90% of the gold above ground has been mined since the start of the California gold rush in 1848. Modern power machinery and chemicals have steadily lowered the price at which gold can be extracted. The average production cost of the world's biggest producer - South Africa - is about $238 per troy ounce. 1997 industry estimates by the Federal Reserve Board suggested an average production cost worldwide of $300 per ounce.

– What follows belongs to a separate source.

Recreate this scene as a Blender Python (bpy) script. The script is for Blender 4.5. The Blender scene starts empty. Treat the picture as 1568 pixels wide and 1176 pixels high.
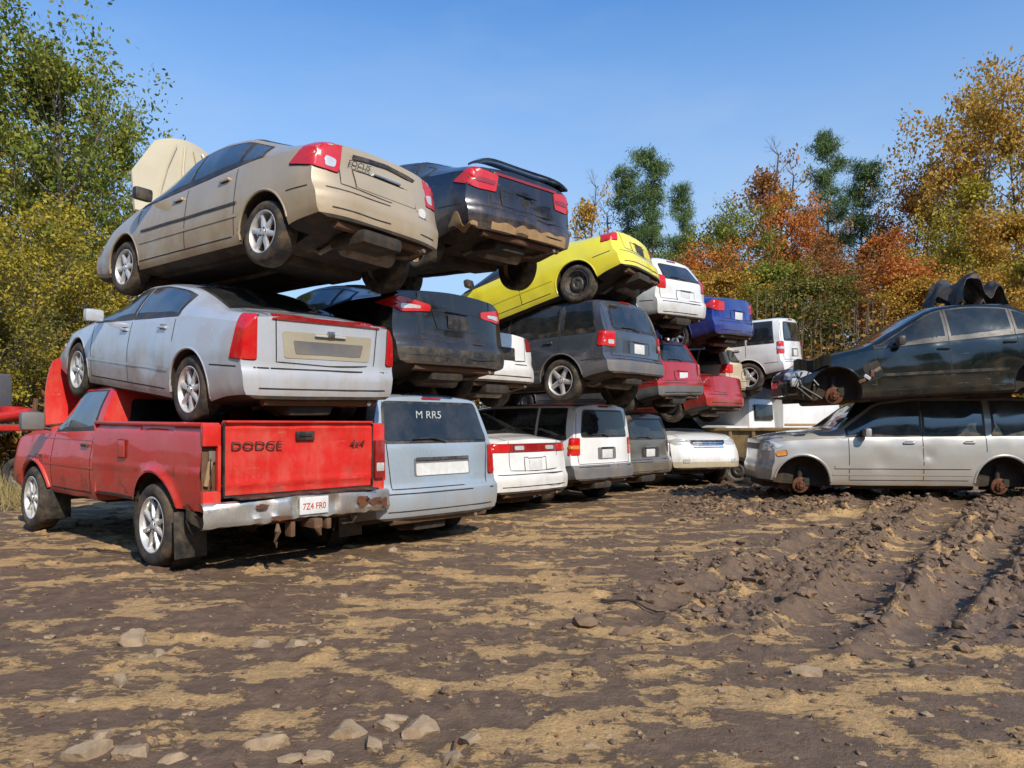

http://www.galmarley.com/framesets/fs_commodity_essentials_faqs.htm

There is no reason to base currency on the shiny yellow metal .. there simply is not enough of it on the planet to cover the value of currency

There is no reason today to base currency on ANY specific commodity, there is nothing intrinsically special about AU other than its historical uses .. it simply would be impossible and undesirable to base the dollar on gold today

M3 (currency and bank deposits) is about 13 trillion US dollars which is much more than the current value of all the gold in ft knox .. so either the value of the dollar would have to be deflated about 7-fold (and that does not even include the value of bonds and other treasury debts) or the value of gold would have to increase about 7-fold (making south africa the Saudi Arabia of gold) .. this is just hypothetical pondering because it will never happen

Because of this huge disparity between the value of credit (which the current dollar is based on) and the current value of AU .. even IF it were possible to convert to AU based currency .. there would be all sorts of bizarre economic side effects such as continuous deflation (due to economic growth exceeding the supply of AU) and zero or negative interest rates ( since the value of borrowed money would increase with time ) on the other hand, with fixed currency there might not be any economic growth becuase there would be no incentive to lend .. god only knows what would happen to the world markets with the dollar existing in a sort of antimatter universe .. this financial fever-dream fortunately is just more hypothetical musing

IF an asteroid hit the central bank and the economy imploded, THEN I am sure people would revert to a frontier existence of hunting, gathering, dirt farming and AU based currency

soylentgreen
08-13-2008, 01:44 PM
[url]There is no reason to base currency on the shiny yellow metal .. there simply is not enough of it on the planet to cover the value of currency

There is no reason today to base currency on ANY specific commodity, there is nothing intrinsically special about AU other than its historical uses .. it simply would be impossible and undesirable to base the dollar on gold today
I tend to agree...in part. I think there are things of value beyond gold. Of course! There are assests of all sorts...real estate, equipment, machinery, supplies, etc. The way I see it, paper money is simply a medium with which to exchange goods based on their relative value.